Fantastic Fest 2014 Review: ‘The Tribe’

The Tribe is a movie starring deaf actors entirely in sign language, with no subtitles. At first it seems like simply a worthwhile experiment. It’s like what Mel Gibson wanted to do with the Aramaic in Passion of the Christ, and nobody else is making a sign language movie with no translation so it should certainly exist. As The Tribe builds, you realize it is a film about deaf people made specifically for hearing people to create a unique aesthetic experience, utilizing the unique tools of that scenario for a powerful impact.

A new student arrives at a school for the deaf and ends up getting involved in a drug trade and prostitution with his fellow students. All of the characters have names, but I couldn’t name them because they are never spoken. Because we don’t have translations for their sign language dialogue, the characters are entirely defined by their actions. As they should be anyway, but it’s quite an extreme way to execute that level of character development. It would also be a very different film for viewers who can sign and read sign.

There’s an old theory that if a movie is good, you can turn the sound off and still understand the story. I think that’s wrong because great dialogue is cinematic. When forced to put it to the test though, it can be true. I can get the impression of what the characters are signing from their intensity and facial expressions. You feel the impact of this paradigm when an accident occurs directly relating to the victim not hearing a warning sound, something which we all take for granted. Later, a character uses that to his advantage to commit violence undetected. The shocking violence tops Irreversible, only The Tribe is not pretentious about it.

Writer/director Miroslav Slaboshpitsky crafts the film in extended long takes that get increasingly more intense. Many sequences are simple things that would unfold in the time that elapses in a single take. Several raw and intimate sex scenes feature the characters negotiating positions while the camera holds still. The piece de resistance is a taboo subject that unfolds in an elaborate single take. It was so harrowing I would have applauded if it would not have been completely inappropriate for the subject matter to do so. 

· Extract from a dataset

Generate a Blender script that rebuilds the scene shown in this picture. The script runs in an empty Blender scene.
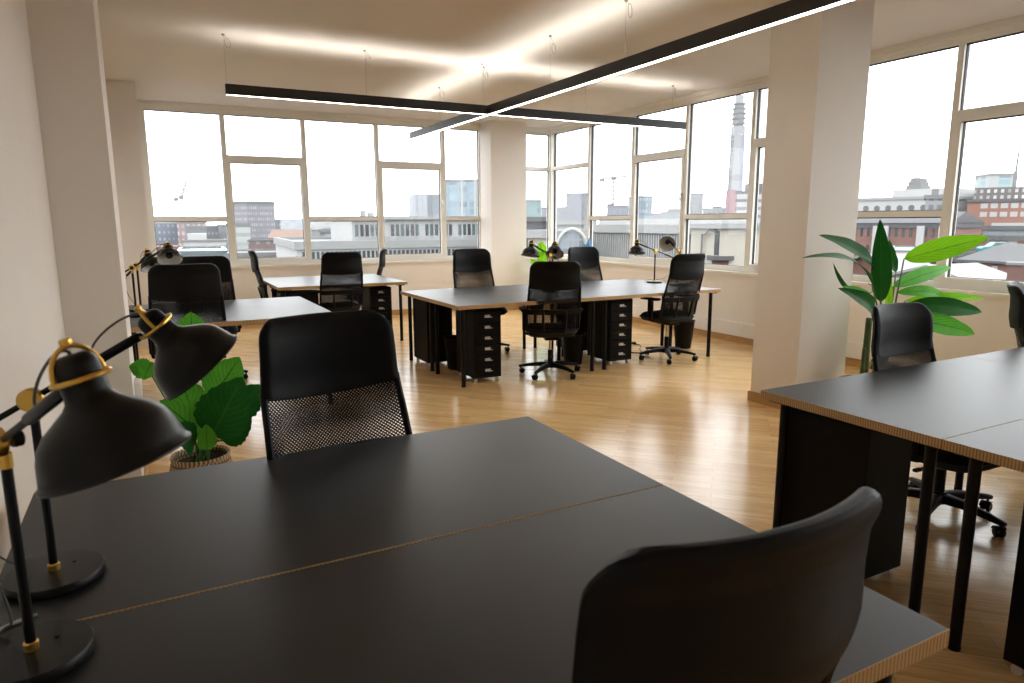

I’m a total creep for saying this, but one thing I noticed is that in the very explicit sex scenes, the actors’ bodies seemed to be in the slightly wrong positions to portray sex. This is exactly the mistake they should be making, because it’s only acting and they should keep a safe and respectful distance, but I felt I could tell the bodies were a little too far apart to be really engaged in penetration. I know, I’m a film geek, not a doctor. Maybe this is just what it looks like from the outside. 

The cast is made up of non actors but you wouldn’t suspect that. They are full of life and energy. I often find when directors brag about using non actors, they mistake a lack of screen presence for “reality.” Not so in The Tribe, and I would expect to see other writers create stories tailored to this cast just so they can have an excuse to work with them. 

The Tribe would make a great companion piece with a movie that played festivals in 2012-2013 called Imagine. It was about a blind teacher teaching his blind students to navigate the sighted world without depending on instruments like canes that identify them as “different” to society. Imagine was also an inherently cinematic exercise, because the teacher’s entire lesson was based on using environmental cues and becoming attuned to a scene. The Tribe is perhaps an inverse, giving a hearing audience a disadvantage, but that’s just a bonus. It would be outstanding filmmaking even with subtitles.